確かにその通りだなぁ、とうるうるしながら思う。今まで、気づかないうちにいくつの最終回を通り過ぎたんだろう、と思う。


今朝のこと、抱っこ紐の最終回をやった。

なかなか物を捨てられない片付け下手の私に対し、夫は合理的で片付け上手。新生児用ベビーカーも搾乳機もベビー服も、サクサクと物を売ったり譲ったりと手放していく。

確かにずっと家に置いておいても物は増えていく一方。私もどうしても置いておきたいもの(娘がよく着てた思い入れある服や小物など)以外は、概ね同意の上、手放している。

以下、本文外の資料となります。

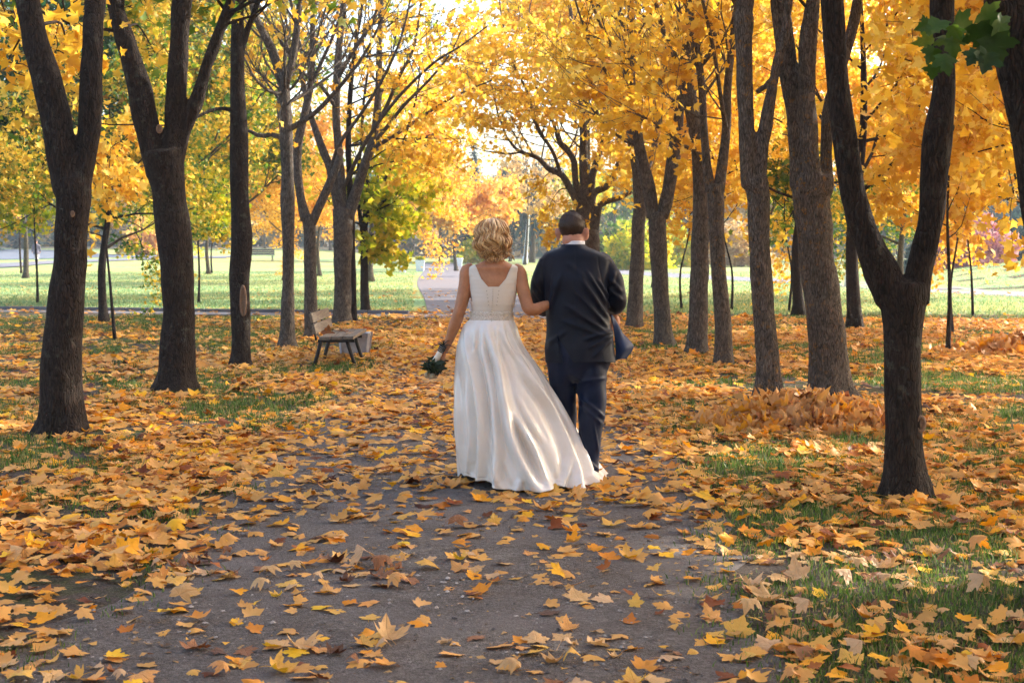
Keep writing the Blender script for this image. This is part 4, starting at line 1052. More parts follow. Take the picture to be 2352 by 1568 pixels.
def leaf_mesh(seed, fold, curl, wav):
    mb = MB(); rg = np.random.default_rng(seed)
    leaf_cloud(mb, np.zeros((1, 3)), np.array([[0, 0, 1.0]]), 1.0, HIV, HIF, rg, fold, curl, wav, np.array([[0, 1.0, 0]]))
    V = mb.v[0]; b0 = V[0].copy()
    tube(mb, cr([b0, b0 + [.05, -.25, .03], b0 + [.12, -.5, -.01]], 6), np.linspace(.012, .007, 6), 4)
    for q in mb.v: q[:, 2] -= min(v[:, 2].min() for v in mb.v)
    return mb.mesh('fallen_leaf')
FLAT = [leaf_mesh(s, .08, .14, .012) for s in range(9)]
CURL = [leaf_mesh(50 + s, .34, .62, .04) for s in range(9)]
def fallen(x, y, s, colr, curled, rz, tx, ty, label, group, z=None):
    me = (CURL if curled else FLAT)[RN.integers(9)]
    ob = bpy.data.objects.new('fallen_leaf', me); COL.objects.link(ob)
    if not me.materials: me.materials.append(LM[colr])
    ob.material_slots[0].link = 'OBJECT'; ob.material_slots[0].material = LM[colr]
    ob.location = (x, y, (.012 if z is None else z)); ob.rotation_euler = (tx, ty, rz); ob.scale = (s, s, s)
    return tag(ob, label, 'leaf', group)
SPECIAL = [(1697, 1462, 92, 'golden yellow', 0, 'large bright yellow leaf standing on the right of the grey path', .9), (1632, 1425, 80, 'orange', 1, 'curled orange leaf behind the large bright yellow leaf', .5),
           (262, 1308, 62, 'golden yellow', 0, 'clean bright yellow leaf standing at the left edge of the path', 1.0), (92, 1112, 60, 'golden yellow', 0, 'bright yellow leaf standing on the far left verge', 1.0),
           (1050, 1215, 70, 'rust brown', 1, 'curled rust brown leaf alone on the grey path in front of the bride', .3), (1135, 1205, 44, 'golden yellow', 0, 'small yellow leaf standing upright on the path below the hem', 1.1),
           (1272, 1136, 64, 'golden yellow', 0, 'yellow leaf lying against the hem of the white dress', .5), (835, 1300, 74, 'pale peach', 1, 'large pale curled leaf in the middle left of the path', .15),
           (912, 1312, 52, 'rust brown', 1, 'rust leaf beside the large pale curled leaf', .15), (890, 1475, 110, 'tan', 1, 'big tan leaf cluster near the bottom middle of the path', .5),
           (850, 1425, 64, 'golden yellow', 0, 'flat mustard yellow leaf left of the middle of the path', .1), (425, 1385, 96, 'tan', 1, 'large tan leaf with a folded lobe near the lower left', .5),
           (1325, 1380, 86, 'tan', 1, 'pointed tan leaf with curled edges right of the middle', .4), (1230, 1478, 86, 'tan', 0, 'broad tan leaf near the bottom centre', .3),
           (1460, 1395, 56, 'golden yellow', 0, 'small yellow leaf standing on the path right of the couple', .9), (1760, 1495, 90, 'pale peach', 1, 'pale fan of a leaf below the large bright yellow leaf', .3),
           (1830, 1330, 90, 'pale peach', 1, 'pale split leaf at the right edge of the path', .9), (640, 1095, 60, 'golden yellow', 0, 'yellow leaf at the left verge level with the hem', .9),
           (835, 1125, 44, 'orange', 0, 'orange leaf on the path left of the hem', 1.0), (1305, 1450, 70, 'orange', 1, 'curled orange leaf at the bottom right of the middle', .5)]
for px, py, w, cl, cu, lb, tl in SPECIAL:
    p = gp(px, py); s = w * mpp(p[1]) / 1.6
    fallen(p[0], p[1], s, cl, cu, RN.uniform(-.6, .6), tl, RN.uniform(-.2, .2), lb, 'single fallen leaves', .012 + .28 * s * math.sin(tl))
_pl = {True: 'on the grey path', False: 'on the grass verge'}
_cn = list(LC); _cp = [.22, .19, .26, .13, .15, .05]
_cnt = 0; _used = []
for _try in range(9000):
    if _cnt >= 276: break
    y = 4.95 + 2.35 * RN.uniform() ** .8; x = RN.uniform(-1, 1) * .385 * y
    pth = float(on_path(np.array([x]), np.array([y]))[0])
    if RN.uniform() > (.85 if pth > .5 else 1.0): continue
    cl_ = n2(np.array([x]), np.array([y]), 1.3, 60)[0]
    if RN.uniform() > .12 + 1.2 * sm(.42, .62, cl_): continue
    s = .045 + .07 * RN.uniform() ** 1.4 * (1.0 if pth > .5 else 1.05)
    if any((x - a) ** 2 + (y - b) ** 2 < (.055) ** 2 for a, b in _used): continue
    _used.append((x, y)); _cnt += 1
    cl = _cn[RN.choice(6, p=_cp)]; cu = RN.uniform() < .65
    side = 'on the grey path' if pth > .5 else ('on the left verge' if x < 0 else 'on the right grass verge')
    near = 'close to the camera' if y < 5.9 else 'a few steps off'
    fallen(x, y, s, cl, cu, RN.uniform(0, 6.28), RN.normal(0, .14), RN.normal(0, .14), f"{'curled' if cu else 'flat'} {cl} maple leaf {side}, {near}", 'single fallen leaves')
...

エルゴの抱っこ紐もそのひとつ。売るよー、と言われ、もう使わないしそうだね、と言いつつも名残惜しさを感じて、ぐずぐず出品にGOを出せずにいた。

いよいよ出品するよ、となった今日、2歳半の娘に最後に抱っこ紐に入ってもらった。
なつかしい抱っこ紐をつけはじめた私に、抱っこする!入る!とノリノリの娘。

入れてみると、長くなった手足はすっかり抱っこ紐からはみ出して、大きくなったなぁとしみじみ感じる。
15キロを超えた娘は、抱っこ紐のなかで、久々の感覚を堪能しているのか幸せそうに目を閉じていた。

懐かしい角度から娘の顔を見ていると、ねんねの顔赤ちゃんのままじゃん、大きくなったけどおんなじお顔だね、と思う。そして、これまでのエルゴ抱っこの記憶が、うわっと蘇った。

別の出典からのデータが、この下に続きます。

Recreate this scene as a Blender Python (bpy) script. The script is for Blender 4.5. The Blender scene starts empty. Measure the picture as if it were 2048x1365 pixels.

はじめて抱っこ紐に入れて1ヶ月検診に行った時、軽すぎて本当に入ってるか心配だったこと。

保活中の夏、抱っこで保育園見学をしながら、娘の体温で私のお腹も汗だくになったこと。

夜泣きが長丁場の深夜、泣く娘を抱っこ紐に入れてひたすらゆらゆらしてたこと。

ベビーカーで不機嫌に泣きわめいても、観念して抱っこ紐に入れるとすぐ泣き止んで満足そうだったこと。そんな時はすぐ寝て、寝るとめっちゃ重く熱くなったこと。上から見る長いまつ毛。

少し大きくなってから、抱っこ紐でおんぶをしてみたら嬉しそうにはにかんでたこと。

赤ちゃんを連れてどこかに行くのは、いつもちょっと心細くて、
でも抱っこ紐のなかのずっしりしたあたたかさがなんとなく頼もしくて、いつもホカホカしたおなかの体温に私は助けられていた。

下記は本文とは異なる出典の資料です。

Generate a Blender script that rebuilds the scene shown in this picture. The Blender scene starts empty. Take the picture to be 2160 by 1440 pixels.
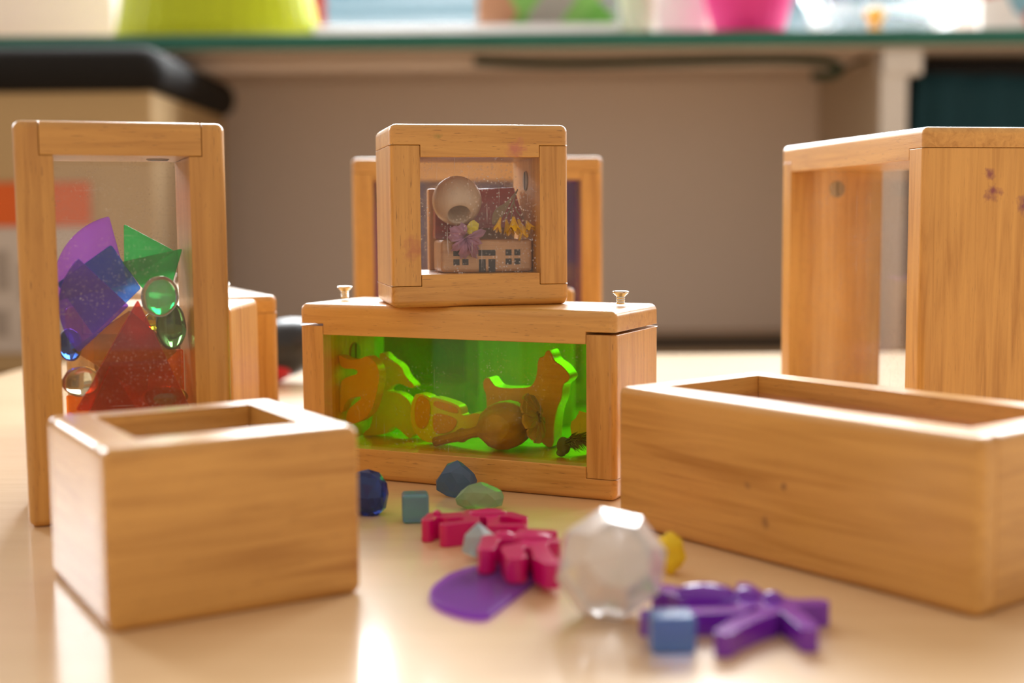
import bpy, bmesh, math, random
import numpy as np
from mathutils import Matrix, Vector, noise

C = bpy.context.scene.collection
sc = bpy.context.scene
T_, K_ = 0.6812, 1.982           # block thickness and long side, in block units
S = 0.09                       # one block unit (height of a small block) in metres
R = math.radians
rnd = random.Random(7)

# ------------------------------------------------------------------ camera, world, light
PITCH, ROLL, HC = 0.09304, -0.00802, 1.48685
cd = bpy.data.cameras.new('camera'); cam = bpy.data.objects.new('camera', cd); C.objects.link(cam)
cd.sensor_width = 36; cd.lens = 2744.85 / 2160 * 36
cd.clip_start = 0.02; cd.clip_end = 60
fwd = Vector((0, math.cos(PITCH), -math.sin(PITCH))); up0 = Vector((0, math.sin(PITCH), math.cos(PITCH))); rt0 = Vector((1, 0, 0))
rt = rt0 * math.cos(ROLL) + up0 * math.sin(ROLL); up = up0 * math.cos(ROLL) - rt0 * math.sin(ROLL)
m3 = Matrix((rt, up, -fwd)).transposed()
cam.matrix_world = Matrix.Translation((0, 0, HC * S)) @ m3.to_4x4()
cd.dof.use_dof = True; cd.dof.focus_distance = 7.15 * S; cd.dof.aperture_fstop = 4.4
sc.camera = cam

sc.view_settings.view_transform = 'Standard'; sc.view_settings.look = 'None'
sc.view_settings.gamma = 1; sc.view_settings.use_curve_mapping = False
sc.view_settings.exposure = 0.0

w = bpy.data.worlds.new('world'); sc.world = w; w.use_nodes = True
bg = w.node_tree.nodes['Background']; bg.inputs[0].default_value = (1.0, 0.83, 0.67, 1); bg.inputs[1].default_value = 0.68

def area_light(name, loc, target, sx, sy, power, col):
    l = bpy.data.lights.new(name, 'AREA'); l.shape = 'RECTANGLE'; l.size = sx; l.size_y = sy; l.energy = power; l.color = col
    o = bpy.data.objects.new(name, l); C.objects.link(o); o.location = loc
    o.rotation_euler = (Vector(target) - Vector(loc)).to_track_quat('-Z', 'Y').to_euler()
    return o
# daylight outside the three windows in the back wall
WINS = [(-30.0, -20.0), (-8.75 + 0.0, 3.25), (4.45, 9.75), (10.35, 18.0), (19, 30)]
for a, b in WINS:
    wd = (b - a) * S
    area_light('daylight', ((a + b) / 2 * S, 31.2 * S, 12.6 * S), ((a + b) / 2 * S, 0, 8.0 * S), wd, 16.5 * S, 26.0 * wd * 16.5 * S * math.pi, (0.93, 0.97, 1.0))

# ------------------------------------------------------------------ helpers
def tag(o, label, cat, group=None, kind=None):
    o['label'] = label; o['category'] = cat
    if group: o['group'] = group
    if kind: o['kind'] = kind
    return o

def nt(name):
    m = bpy.data.materials.new(name); m.use_nodes = True
    t = m.node_tree; b = t.nodes['Principled BSDF']
    return m, t, b

def plain(name, col, rough=0.5, metal=0.0, var=0.06, scale=30, coat=0.0, bump=0.0, trans=0.0, ior=1.45, sss=0.0):
    m, t, b = nt(name); N = t.nodes; L = t.links
    tc = N.new('ShaderNodeTexCoord'); nz = N.new('ShaderNodeTexNoise'); nz.inputs['Scale'].default_value = scale; nz.inputs['Detail'].default_value = 3
    L.new(tc.outputs['Object'], nz.inputs['Vector'])
    mx = N.new('ShaderNodeMix'); mx.data_type = 'RGBA'
    mx.inputs[6].default_value = (*[max(0, c * (1 - var)) for c in col], 1); mx.inputs[7].default_value = (*[min(1, c * (1 + var)) for c in col], 1)
    L.new(nz.outputs['Fac'], mx.inputs[0]); L.new(mx.outputs[2], b.inputs['Base Color'])
    b.inputs['Roughness'].default_value = rough; b.inputs['Metallic'].default_value = metal; b.inputs['IOR'].default_value = ior
    b.inputs['Coat Weight'].default_value = coat; b.inputs['Transmission Weight'].default_value = trans
    if sss: b.inputs['Subsurface Weight'].default_value = sss; b.inputs['Subsurface Scale'].default_value = 0.01
    if bump:
        bp = N.new('ShaderNodeBump'); bp.inputs['Strength'].default_value = bump; bp.inputs['Distance'].default_value = 0.001
        L.new(nz.outputs['Fac'], bp.inputs['Height']); L.new(bp.outputs[0], b.inputs['Normal'])
    return m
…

2歳半の娘の、変わらないあたたかさをおなかに感じながら、びっくりするほど鮮明に、その感覚を思い出して、あやうくなみだが出そうになった。

娘は、少し入って飽きたのかすぐ「おりるー」と言い、「あっちであそぼ!」と言う。
パパが流していたヒゲダンのsubtitleに合わせてTシャツをヒラヒラさせて踊る、という娘考案の遊びをしながら、しばらくエルゴの最終回を噛み締めた。
あぁ、もう赤ちゃんじゃないね。いつの間にか、赤ちゃんは終わっちゃったんだな。

ふと「ねえねえ、何歳まで抱っこさせてくれる?」というと、少し考えて「さんじゅっさい」と娘。
あと28年も抱っこさせてもらえることにほっとしながら、62歳まで抱っこできるよう頑強な体づくりに努めなきゃな…と思った。

最終回をさせてくれてありがと。
エルゴの抱っこ紐、なるべく高く売れてどこかで活躍してくれますように。